John B. Smith, Sr., immediate past NNPA chairman for four years, who was elected first vice chairman last week, has begun this effort in earnest.

Smith wrote a letter to top Obama aides in April, asking why agencies were not spending advertising dollars with the Black Press to educate the Black community about the economic stimulus package. Congressional Black Caucus Chair Barbara Lee has written a letter to Vice President Joe Biden and Treasury Secretary Timothy Geithner, pushing for follow up and a meeting on Smith’s questions and concerns.

Danny Bakewell is widely known as a savvy and successful businessman and community activist. He's the founder and CEO of the Brotherhood Crusade, a philanthropic organization that addresses issues in the Black community and other communities of color.

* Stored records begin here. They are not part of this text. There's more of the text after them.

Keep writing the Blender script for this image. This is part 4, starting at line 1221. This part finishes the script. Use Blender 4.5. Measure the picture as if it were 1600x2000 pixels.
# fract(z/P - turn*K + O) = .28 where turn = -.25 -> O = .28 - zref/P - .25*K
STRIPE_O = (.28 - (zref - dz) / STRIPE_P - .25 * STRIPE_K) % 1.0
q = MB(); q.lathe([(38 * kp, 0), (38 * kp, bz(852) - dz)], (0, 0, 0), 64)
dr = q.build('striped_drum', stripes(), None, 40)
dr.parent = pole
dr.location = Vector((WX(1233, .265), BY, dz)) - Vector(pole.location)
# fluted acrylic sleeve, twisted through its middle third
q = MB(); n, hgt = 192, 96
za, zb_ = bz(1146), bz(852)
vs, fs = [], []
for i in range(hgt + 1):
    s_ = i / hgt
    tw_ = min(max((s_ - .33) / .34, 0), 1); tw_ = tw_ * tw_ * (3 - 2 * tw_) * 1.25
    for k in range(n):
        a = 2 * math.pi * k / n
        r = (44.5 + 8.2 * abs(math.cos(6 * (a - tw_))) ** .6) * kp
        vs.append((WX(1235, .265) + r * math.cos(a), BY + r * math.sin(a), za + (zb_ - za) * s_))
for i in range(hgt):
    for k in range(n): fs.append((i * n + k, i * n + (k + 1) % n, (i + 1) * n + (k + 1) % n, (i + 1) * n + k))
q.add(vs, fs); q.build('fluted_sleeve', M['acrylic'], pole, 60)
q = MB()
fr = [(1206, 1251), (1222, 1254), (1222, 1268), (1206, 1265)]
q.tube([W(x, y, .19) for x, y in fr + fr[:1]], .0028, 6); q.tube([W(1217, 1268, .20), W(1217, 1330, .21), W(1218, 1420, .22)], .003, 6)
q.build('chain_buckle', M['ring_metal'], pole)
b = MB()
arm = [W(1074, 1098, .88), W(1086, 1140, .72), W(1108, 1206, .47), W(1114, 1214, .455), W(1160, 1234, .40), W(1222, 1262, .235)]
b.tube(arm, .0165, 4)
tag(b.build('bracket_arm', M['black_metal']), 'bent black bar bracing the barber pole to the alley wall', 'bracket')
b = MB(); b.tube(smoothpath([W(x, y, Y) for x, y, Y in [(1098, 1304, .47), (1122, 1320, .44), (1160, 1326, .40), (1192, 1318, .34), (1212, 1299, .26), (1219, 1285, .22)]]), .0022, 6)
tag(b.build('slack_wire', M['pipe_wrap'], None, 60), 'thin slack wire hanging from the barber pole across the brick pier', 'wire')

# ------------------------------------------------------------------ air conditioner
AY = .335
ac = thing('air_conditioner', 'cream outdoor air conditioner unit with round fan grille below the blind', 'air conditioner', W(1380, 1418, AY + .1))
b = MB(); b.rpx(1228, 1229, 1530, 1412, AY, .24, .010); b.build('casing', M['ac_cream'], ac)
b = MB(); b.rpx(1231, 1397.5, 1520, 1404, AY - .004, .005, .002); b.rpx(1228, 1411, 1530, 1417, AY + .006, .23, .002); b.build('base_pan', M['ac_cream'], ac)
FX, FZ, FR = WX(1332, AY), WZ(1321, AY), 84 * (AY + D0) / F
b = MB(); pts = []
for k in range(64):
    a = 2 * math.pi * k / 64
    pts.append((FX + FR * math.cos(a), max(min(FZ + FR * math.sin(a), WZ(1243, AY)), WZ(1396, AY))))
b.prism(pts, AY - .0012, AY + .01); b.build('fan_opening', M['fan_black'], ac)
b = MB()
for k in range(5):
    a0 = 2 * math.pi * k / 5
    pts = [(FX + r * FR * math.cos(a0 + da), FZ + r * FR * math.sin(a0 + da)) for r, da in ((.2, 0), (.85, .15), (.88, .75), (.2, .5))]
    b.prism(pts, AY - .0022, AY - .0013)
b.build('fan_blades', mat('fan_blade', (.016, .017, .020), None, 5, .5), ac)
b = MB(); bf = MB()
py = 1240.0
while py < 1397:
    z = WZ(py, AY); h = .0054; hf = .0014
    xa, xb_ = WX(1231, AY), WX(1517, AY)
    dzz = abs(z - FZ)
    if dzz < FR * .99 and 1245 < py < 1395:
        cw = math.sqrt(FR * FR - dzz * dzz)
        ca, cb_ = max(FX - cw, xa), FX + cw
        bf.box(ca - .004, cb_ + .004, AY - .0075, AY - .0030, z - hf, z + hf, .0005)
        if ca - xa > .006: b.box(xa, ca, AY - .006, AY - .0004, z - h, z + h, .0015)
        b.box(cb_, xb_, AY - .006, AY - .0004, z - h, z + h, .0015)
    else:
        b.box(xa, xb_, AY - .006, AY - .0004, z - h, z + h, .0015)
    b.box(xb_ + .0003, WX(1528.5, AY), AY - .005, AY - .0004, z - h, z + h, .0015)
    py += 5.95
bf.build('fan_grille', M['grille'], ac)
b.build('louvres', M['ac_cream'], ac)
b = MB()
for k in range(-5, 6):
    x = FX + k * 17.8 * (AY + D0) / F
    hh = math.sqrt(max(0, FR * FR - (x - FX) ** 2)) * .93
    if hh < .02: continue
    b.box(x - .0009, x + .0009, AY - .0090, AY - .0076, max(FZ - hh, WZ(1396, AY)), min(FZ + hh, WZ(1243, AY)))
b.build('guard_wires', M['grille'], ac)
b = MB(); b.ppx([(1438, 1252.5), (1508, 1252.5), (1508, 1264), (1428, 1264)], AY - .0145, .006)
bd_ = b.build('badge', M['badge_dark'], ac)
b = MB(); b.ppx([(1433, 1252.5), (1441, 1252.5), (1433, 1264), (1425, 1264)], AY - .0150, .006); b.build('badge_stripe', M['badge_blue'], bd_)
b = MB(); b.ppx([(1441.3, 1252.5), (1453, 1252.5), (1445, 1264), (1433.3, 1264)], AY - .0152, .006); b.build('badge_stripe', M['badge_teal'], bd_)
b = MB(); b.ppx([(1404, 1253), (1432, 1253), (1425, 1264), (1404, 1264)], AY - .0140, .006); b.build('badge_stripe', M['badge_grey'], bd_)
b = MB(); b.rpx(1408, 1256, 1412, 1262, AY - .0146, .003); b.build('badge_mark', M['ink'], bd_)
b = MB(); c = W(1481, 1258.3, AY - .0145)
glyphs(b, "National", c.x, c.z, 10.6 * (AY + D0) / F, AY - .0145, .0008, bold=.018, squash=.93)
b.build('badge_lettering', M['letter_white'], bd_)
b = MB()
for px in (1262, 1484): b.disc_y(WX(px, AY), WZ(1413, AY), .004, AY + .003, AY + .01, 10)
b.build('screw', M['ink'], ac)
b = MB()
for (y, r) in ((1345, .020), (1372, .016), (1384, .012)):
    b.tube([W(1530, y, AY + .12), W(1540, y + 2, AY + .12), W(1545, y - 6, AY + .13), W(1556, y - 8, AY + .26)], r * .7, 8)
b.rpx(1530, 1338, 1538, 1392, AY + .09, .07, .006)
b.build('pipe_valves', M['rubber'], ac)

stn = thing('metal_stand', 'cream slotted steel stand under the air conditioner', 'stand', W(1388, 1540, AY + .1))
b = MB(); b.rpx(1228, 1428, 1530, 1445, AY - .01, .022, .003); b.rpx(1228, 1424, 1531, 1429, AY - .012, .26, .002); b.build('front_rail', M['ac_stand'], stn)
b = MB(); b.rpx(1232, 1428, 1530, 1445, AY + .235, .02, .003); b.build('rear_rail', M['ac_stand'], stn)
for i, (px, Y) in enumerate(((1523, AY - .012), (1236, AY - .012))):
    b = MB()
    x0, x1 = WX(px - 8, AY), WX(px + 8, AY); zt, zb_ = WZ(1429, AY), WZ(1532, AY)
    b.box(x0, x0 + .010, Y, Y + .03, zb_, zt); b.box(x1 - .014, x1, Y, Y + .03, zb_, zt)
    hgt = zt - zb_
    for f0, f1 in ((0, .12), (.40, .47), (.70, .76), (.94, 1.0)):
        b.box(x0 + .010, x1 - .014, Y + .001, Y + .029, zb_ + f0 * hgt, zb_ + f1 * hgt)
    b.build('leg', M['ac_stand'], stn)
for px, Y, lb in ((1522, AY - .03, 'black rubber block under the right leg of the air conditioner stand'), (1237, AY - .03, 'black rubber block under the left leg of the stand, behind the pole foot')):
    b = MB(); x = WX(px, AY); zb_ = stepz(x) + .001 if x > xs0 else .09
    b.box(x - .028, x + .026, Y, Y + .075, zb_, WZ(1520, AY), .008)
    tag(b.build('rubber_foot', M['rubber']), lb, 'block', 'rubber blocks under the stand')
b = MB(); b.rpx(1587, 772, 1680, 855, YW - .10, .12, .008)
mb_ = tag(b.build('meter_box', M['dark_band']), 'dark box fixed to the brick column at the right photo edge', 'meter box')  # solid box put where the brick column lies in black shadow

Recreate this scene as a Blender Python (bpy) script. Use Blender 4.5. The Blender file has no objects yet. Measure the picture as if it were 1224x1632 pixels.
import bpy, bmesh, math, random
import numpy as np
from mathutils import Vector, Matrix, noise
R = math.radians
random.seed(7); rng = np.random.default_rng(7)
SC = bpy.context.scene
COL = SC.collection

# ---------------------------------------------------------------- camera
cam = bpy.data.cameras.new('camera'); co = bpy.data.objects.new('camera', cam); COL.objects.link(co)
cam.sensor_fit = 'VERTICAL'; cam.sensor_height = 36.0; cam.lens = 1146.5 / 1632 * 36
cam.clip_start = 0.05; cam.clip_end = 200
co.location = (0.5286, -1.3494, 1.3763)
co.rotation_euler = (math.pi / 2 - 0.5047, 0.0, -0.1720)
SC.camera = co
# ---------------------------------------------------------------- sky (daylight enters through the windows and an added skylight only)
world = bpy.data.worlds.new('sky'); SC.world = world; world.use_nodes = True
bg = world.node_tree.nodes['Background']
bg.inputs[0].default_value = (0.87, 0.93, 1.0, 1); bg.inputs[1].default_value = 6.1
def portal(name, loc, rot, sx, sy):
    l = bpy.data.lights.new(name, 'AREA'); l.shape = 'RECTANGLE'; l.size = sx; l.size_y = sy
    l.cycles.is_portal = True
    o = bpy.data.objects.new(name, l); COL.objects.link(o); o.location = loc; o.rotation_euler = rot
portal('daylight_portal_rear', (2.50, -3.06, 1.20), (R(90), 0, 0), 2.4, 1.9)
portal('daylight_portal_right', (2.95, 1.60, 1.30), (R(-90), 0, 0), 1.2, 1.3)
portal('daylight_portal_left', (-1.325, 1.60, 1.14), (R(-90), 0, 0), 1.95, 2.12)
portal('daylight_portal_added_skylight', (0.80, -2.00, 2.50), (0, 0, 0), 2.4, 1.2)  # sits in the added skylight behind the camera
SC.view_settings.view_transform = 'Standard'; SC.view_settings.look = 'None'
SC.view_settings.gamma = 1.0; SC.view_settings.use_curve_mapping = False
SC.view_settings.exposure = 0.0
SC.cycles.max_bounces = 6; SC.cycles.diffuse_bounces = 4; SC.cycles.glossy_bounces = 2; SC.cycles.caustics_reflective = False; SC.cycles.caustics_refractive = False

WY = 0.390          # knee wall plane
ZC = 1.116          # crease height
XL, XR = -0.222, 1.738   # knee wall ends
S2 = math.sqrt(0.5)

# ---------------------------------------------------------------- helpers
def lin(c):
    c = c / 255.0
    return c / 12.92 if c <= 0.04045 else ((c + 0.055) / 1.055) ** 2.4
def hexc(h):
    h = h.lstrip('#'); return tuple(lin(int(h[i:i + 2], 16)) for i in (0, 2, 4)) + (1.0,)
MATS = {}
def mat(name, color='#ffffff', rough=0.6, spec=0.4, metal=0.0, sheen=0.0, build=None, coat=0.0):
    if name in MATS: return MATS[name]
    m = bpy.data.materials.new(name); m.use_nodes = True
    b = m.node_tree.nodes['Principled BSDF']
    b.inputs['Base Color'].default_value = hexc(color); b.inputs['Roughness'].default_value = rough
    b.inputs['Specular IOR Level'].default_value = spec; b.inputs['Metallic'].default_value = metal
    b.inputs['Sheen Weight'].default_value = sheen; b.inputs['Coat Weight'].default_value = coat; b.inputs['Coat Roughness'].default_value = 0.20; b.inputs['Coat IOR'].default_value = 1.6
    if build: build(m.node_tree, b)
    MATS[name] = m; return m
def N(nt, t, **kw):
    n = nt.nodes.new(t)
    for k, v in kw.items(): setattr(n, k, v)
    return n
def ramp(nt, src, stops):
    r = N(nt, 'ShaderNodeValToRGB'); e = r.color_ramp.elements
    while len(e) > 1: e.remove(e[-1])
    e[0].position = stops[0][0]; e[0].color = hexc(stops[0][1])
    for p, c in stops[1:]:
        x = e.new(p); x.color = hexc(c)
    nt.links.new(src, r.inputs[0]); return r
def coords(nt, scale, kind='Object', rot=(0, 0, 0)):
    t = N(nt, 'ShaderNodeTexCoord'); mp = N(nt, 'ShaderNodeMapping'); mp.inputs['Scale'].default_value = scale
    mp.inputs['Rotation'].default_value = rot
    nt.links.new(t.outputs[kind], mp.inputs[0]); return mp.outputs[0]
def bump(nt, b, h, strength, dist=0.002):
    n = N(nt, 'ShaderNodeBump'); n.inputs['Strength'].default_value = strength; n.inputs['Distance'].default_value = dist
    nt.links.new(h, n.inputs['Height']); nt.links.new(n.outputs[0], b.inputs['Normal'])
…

He is also co-founder of the United Black Front, founded in the late 1960s to unite 50 black power organizations seeking to address the remaining vestiges of White supremacy. The former advisor to the late L.A. Mayor Tom Bradley bought the now 76-year-old L. A. Sentinel in 2004. The Sentinel was also a 2007 NNPA Russwurm Award winner. This prestigious designation is nicknamed “the best Black newspaper in America.”

Bakewell says he also intends to help strengthen some of NNPA’s smaller papers by creatively escalating the organization’s push for advertising dollars. As a start, he committed to working with U. S. Rep. Charlie Rangel, chair of the House Ways and Means Committee, the most powerful finance-related committee in Congress.

Simultaneously, a coordination of messages among the NNPA member papers would influence public policy as it pertains to civil rights and the advancement of Black people, he says.

“If we ever coordinated our messages and take that to the local audience as an overriding public policy address, nobody can beat it. That’s our game,” he says. “That’s the way that we get a real bang for our efforts. And we’ve also got to get a lot more visible. People have got to see us as America’s Black Press.”